(WHAT IS EXPECTED) Everything in the data should be repeated exactly, save for the images.

(RECORDED INFORMATION)
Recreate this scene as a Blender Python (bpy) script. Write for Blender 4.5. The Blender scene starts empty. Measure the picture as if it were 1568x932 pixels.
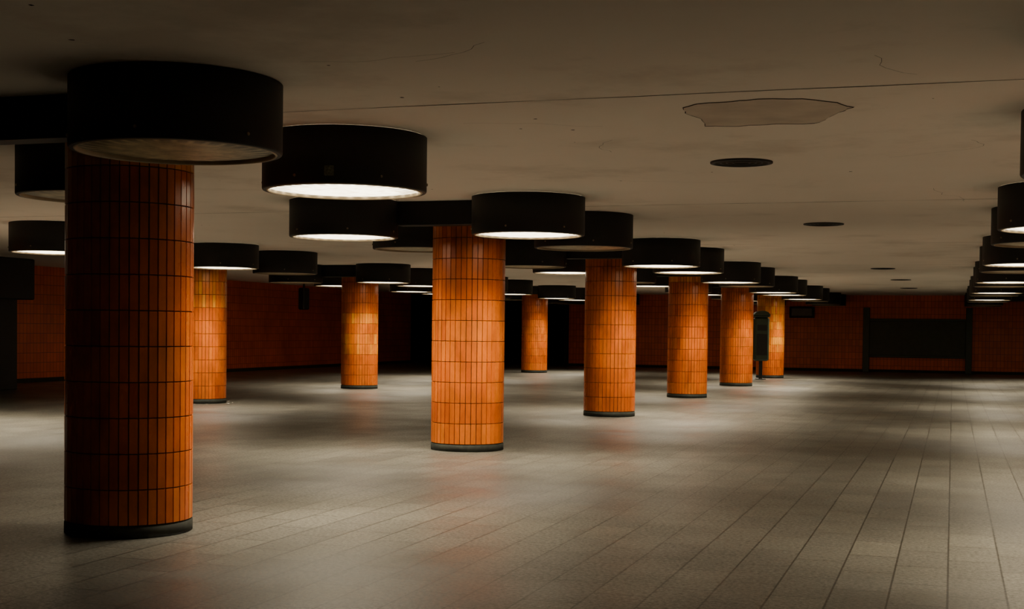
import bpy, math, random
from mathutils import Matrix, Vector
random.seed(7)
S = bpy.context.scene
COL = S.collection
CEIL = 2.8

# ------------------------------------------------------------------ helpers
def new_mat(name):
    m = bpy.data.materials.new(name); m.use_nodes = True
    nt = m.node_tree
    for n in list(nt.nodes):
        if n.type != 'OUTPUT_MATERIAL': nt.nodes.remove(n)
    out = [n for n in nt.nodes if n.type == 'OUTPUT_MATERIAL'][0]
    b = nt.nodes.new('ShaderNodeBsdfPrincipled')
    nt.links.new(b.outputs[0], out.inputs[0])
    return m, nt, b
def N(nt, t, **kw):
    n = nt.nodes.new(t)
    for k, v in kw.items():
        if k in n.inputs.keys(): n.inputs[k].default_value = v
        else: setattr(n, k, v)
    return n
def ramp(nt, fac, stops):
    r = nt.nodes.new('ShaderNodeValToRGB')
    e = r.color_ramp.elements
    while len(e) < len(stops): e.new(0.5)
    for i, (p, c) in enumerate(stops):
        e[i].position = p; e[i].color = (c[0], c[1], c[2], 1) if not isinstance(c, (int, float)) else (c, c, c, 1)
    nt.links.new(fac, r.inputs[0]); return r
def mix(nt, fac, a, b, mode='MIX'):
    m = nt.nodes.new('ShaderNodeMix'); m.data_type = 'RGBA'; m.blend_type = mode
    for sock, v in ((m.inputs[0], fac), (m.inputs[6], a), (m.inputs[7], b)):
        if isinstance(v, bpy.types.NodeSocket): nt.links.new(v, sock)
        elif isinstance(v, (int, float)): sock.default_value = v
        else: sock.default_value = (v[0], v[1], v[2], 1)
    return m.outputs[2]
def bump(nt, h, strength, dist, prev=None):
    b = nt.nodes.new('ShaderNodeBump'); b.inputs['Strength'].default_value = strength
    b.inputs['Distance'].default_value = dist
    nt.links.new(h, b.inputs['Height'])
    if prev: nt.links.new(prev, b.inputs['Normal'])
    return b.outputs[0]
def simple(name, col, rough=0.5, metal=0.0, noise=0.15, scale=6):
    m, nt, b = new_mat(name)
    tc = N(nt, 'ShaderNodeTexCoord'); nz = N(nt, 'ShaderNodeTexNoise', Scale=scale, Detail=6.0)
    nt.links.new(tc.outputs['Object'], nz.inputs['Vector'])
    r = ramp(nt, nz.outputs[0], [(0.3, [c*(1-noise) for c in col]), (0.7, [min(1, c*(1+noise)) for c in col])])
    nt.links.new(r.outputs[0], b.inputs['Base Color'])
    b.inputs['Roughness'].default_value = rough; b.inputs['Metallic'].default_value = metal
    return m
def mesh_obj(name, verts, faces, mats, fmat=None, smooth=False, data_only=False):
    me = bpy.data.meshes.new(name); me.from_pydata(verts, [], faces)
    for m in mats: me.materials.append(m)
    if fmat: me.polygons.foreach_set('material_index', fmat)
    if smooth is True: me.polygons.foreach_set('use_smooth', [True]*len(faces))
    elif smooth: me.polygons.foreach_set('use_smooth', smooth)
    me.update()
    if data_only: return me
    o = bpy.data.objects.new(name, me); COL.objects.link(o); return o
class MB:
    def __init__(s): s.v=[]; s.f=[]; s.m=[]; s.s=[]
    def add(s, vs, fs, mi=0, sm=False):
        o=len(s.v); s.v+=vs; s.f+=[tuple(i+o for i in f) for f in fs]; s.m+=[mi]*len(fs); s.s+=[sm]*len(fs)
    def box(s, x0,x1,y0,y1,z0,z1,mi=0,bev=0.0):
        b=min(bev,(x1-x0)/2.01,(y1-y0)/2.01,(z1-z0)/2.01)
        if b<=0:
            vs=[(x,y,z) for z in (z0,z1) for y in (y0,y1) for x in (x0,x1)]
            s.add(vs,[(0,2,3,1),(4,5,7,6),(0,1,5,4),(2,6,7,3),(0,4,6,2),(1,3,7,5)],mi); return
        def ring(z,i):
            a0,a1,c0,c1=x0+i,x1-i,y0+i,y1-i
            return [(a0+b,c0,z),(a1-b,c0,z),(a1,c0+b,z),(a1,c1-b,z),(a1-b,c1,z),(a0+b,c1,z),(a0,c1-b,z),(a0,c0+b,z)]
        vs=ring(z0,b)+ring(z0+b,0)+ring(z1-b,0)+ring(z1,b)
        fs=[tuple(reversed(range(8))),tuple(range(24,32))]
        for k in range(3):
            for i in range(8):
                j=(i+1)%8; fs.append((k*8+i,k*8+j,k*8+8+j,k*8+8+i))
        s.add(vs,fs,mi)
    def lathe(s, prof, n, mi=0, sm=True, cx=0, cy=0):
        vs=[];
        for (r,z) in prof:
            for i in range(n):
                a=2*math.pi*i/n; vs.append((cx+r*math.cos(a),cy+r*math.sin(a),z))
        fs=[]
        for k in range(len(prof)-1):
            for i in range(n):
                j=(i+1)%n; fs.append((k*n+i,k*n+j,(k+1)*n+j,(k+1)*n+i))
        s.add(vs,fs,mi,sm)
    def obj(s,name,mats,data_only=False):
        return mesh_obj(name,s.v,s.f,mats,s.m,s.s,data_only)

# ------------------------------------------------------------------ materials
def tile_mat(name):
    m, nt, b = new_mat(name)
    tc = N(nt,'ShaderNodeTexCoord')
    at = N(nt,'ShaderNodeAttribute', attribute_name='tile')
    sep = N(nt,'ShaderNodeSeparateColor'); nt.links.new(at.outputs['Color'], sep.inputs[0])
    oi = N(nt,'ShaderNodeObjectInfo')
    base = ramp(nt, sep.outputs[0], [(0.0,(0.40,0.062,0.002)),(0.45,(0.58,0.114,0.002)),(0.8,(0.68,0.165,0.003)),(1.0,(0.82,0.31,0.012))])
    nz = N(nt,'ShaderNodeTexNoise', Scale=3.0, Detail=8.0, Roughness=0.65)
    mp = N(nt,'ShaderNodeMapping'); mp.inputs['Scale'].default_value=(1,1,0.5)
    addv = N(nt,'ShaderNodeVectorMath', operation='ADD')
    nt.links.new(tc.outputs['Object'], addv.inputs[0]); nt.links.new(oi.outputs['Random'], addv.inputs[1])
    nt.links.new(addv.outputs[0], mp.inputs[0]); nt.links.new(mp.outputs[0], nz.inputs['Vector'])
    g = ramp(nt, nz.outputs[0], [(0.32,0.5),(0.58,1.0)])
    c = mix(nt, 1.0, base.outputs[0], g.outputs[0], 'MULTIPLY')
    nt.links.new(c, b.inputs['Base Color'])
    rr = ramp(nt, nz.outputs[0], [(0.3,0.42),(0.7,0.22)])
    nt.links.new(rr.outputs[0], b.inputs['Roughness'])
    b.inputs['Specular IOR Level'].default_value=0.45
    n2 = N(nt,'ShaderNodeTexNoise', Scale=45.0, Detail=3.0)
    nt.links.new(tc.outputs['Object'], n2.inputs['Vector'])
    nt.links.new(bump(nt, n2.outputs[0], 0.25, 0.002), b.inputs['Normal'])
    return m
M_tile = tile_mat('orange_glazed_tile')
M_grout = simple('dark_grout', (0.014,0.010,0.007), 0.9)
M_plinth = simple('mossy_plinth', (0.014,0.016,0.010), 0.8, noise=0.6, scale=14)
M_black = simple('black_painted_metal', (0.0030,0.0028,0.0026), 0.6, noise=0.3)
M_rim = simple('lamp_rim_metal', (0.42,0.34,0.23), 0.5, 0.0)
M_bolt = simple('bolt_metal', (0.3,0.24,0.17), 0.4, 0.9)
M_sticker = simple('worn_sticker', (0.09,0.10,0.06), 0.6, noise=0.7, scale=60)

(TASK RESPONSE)
Recreate this scene as a Blender Python (bpy) script. Write for Blender 4.5. The Blender scene starts empty. Measure the picture as if it were 1568x932 pixels.
import bpy, math, random
from mathutils import Matrix, Vector
random.seed(7)
S = bpy.context.scene
COL = S.collection
CEIL = 2.8

# ------------------------------------------------------------------ helpers
def new_mat(name):
    m = bpy.data.materials.new(name); m.use_nodes = True
    nt = m.node_tree
    for n in list(nt.nodes):
        if n.type != 'OUTPUT_MATERIAL': nt.nodes.remove(n)
    out = [n for n in nt.nodes if n.type == 'OUTPUT_MATERIAL'][0]
    b = nt.nodes.new('ShaderNodeBsdfPrincipled')
    nt.links.new(b.outputs[0], out.inputs[0])
    return m, nt, b
def N(nt, t, **kw):
    n = nt.nodes.new(t)
    for k, v in kw.items():
        if k in n.inputs.keys(): n.inputs[k].default_value = v
        else: setattr(n, k, v)
    return n
def ramp(nt, fac, stops):
    r = nt.nodes.new('ShaderNodeValToRGB')
    e = r.color_ramp.elements
    while len(e) < len(stops): e.new(0.5)
    for i, (p, c) in enumerate(stops):
        e[i].position = p; e[i].color = (c[0], c[1], c[2], 1) if not isinstance(c, (int, float)) else (c, c, c, 1)
    nt.links.new(fac, r.inputs[0]); return r
def mix(nt, fac, a, b, mode='MIX'):
    m = nt.nodes.new('ShaderNodeMix'); m.data_type = 'RGBA'; m.blend_type = mode
    for sock, v in ((m.inputs[0], fac), (m.inputs[6], a), (m.inputs[7], b)):
        if isinstance(v, bpy.types.NodeSocket): nt.links.new(v, sock)
        elif isinstance(v, (int, float)): sock.default_value = v
        else: sock.default_value = (v[0], v[1], v[2], 1)
    return m.outputs[2]
def bump(nt, h, strength, dist, prev=None):
    b = nt.nodes.new('ShaderNodeBump'); b.inputs['Strength'].default_value = strength
    b.inputs['Distance'].default_value = dist
    nt.links.new(h, b.inputs['Height'])
    if prev: nt.links.new(prev, b.inputs['Normal'])
    return b.outputs[0]
def simple(name, col, rough=0.5, metal=0.0, noise=0.15, scale=6):
    m, nt, b = new_mat(name)
    tc = N(nt, 'ShaderNodeTexCoord'); nz = N(nt, 'ShaderNodeTexNoise', Scale=scale, Detail=6.0)
    nt.links.new(tc.outputs['Object'], nz.inputs['Vector'])
    r = ramp(nt, nz.outputs[0], [(0.3, [c*(1-noise) for c in col]), (0.7, [min(1, c*(1+noise)) for c in col])])
    nt.links.new(r.outputs[0], b.inputs['Base Color'])
    b.inputs['Roughness'].default_value = rough; b.inputs['Metallic'].default_value = metal
    return m
def mesh_obj(name, verts, faces, mats, fmat=None, smooth=False, data_only=False):
    me = bpy.data.meshes.new(name); me.from_pydata(verts, [], faces)
    for m in mats: me.materials.append(m)
    if fmat: me.polygons.foreach_set('material_index', fmat)
    if smooth is True: me.polygons.foreach_set('use_smooth', [True]*len(faces))
    elif smooth: me.polygons.foreach_set('use_smooth', smooth)
    me.update()
    if data_only: return me
    o = bpy.data.objects.new(name, me); COL.objects.link(o); return o
class MB:
    def __init__(s): s.v=[]; s.f=[]; s.m=[]; s.s=[]
    def add(s, vs, fs, mi=0, sm=False):
        o=len(s.v); s.v+=vs; s.f+=[tuple(i+o for i in f) for f in fs]; s.m+=[mi]*len(fs); s.s+=[sm]*len(fs)
    def box(s, x0,x1,y0,y1,z0,z1,mi=0,bev=0.0):
        b=min(bev,(x1-x0)/2.01,(y1-y0)/2.01,(z1-z0)/2.01)
        if b<=0:
            vs=[(x,y,z) for z in (z0,z1) for y in (y0,y1) for x in (x0,x1)]
            s.add(vs,[(0,2,3,1),(4,5,7,6),(0,1,5,4),(2,6,7,3),(0,4,6,2),(1,3,7,5)],mi); return
        def ring(z,i):
            a0,a1,c0,c1=x0+i,x1-i,y0+i,y1-i
            return [(a0+b,c0,z),(a1-b,c0,z),(a1,c0+b,z),(a1,c1-b,z),(a1-b,c1,z),(a0+b,c1,z),(a0,c1-b,z),(a0,c0+b,z)]
        vs=ring(z0,b)+ring(z0+b,0)+ring(z1-b,0)+ring(z1,b)
        fs=[tuple(reversed(range(8))),tuple(range(24,32))]
        for k in range(3):
            for i in range(8):
                j=(i+1)%8; fs.append((k*8+i,k*8+j,k*8+8+j,k*8+8+i))
        s.add(vs,fs,mi)
    def lathe(s, prof, n, mi=0, sm=True, cx=0, cy=0):
        vs=[];
        for (r,z) in prof:
            for i in range(n):
                a=2*math.pi*i/n; vs.append((cx+r*math.cos(a),cy+r*math.sin(a),z))
        fs=[]
        for k in range(len(prof)-1):
            for i in range(n):
                j=(i+1)%n; fs.append((k*n+i,k*n+j,(k+1)*n+j,(k+1)*n+i))
        s.add(vs,fs,mi,sm)
    def obj(s,name,mats,data_only=False):
        return mesh_obj(name,s.v,s.f,mats,s.m,s.s,data_only)

# ------------------------------------------------------------------ materials
def tile_mat(name):
    m, nt, b = new_mat(name)
    tc = N(nt,'ShaderNodeTexCoord')
    at = N(nt,'ShaderNodeAttribute', attribute_name='tile')
    sep = N(nt,'ShaderNodeSeparateColor'); nt.links.new(at.outputs['Color'], sep.inputs[0])
    oi = N(nt,'ShaderNodeObjectInfo')
    base = ramp(nt, sep.outputs[0], [(0.0,(0.40,0.062,0.002)),(0.45,(0.58,0.114,0.002)),(0.8,(0.68,0.165,0.003)),(1.0,(0.82,0.31,0.012))])
    nz = N(nt,'ShaderNodeTexNoise', Scale=3.0, Detail=8.0, Roughness=0.65)
    mp = N(nt,'ShaderNodeMapping'); mp.inputs['Scale'].default_value=(1,1,0.5)
    addv = N(nt,'ShaderNodeVectorMath', operation='ADD')
    nt.links.new(tc.outputs['Object'], addv.inputs[0]); nt.links.new(oi.outputs['Random'], addv.inputs[1])
    nt.links.new(addv.outputs[0], mp.inputs[0]); nt.links.new(mp.outputs[0], nz.inputs['Vector'])
    g = ramp(nt, nz.outputs[0], [(0.32,0.5),(0.58,1.0)])
    c = mix(nt, 1.0, base.outputs[0], g.outputs[0], 'MULTIPLY')
    nt.links.new(c, b.inputs['Base Color'])
    rr = ramp(nt, nz.outputs[0], [(0.3,0.42),(0.7,0.22)])
    nt.links.new(rr.outputs[0], b.inputs['Roughness'])
    b.inputs['Specular IOR Level'].default_value=0.45
    n2 = N(nt,'ShaderNodeTexNoise', Scale=45.0, Detail=3.0)
    nt.links.new(tc.outputs['Object'], n2.inputs['Vector'])
    nt.links.new(bump(nt, n2.outputs[0], 0.25, 0.002), b.inputs['Normal'])
    return m
M_tile = tile_mat('orange_glazed_tile')
M_grout = simple('dark_grout', (0.014,0.010,0.007), 0.9)
M_plinth = simple('mossy_plinth', (0.014,0.016,0.010), 0.8, noise=0.6, scale=14)
M_black = simple('black_painted_metal', (0.0030,0.0028,0.0026), 0.6, noise=0.3)
M_rim = simple('lamp_rim_metal', (0.42,0.34,0.23), 0.5, 0.0)
M_bolt = simple('bolt_metal', (0.3,0.24,0.17), 0.4, 0.9)
M_sticker = simple('worn_sticker', (0.09,0.10,0.06), 0.6, noise=0.7, scale=60)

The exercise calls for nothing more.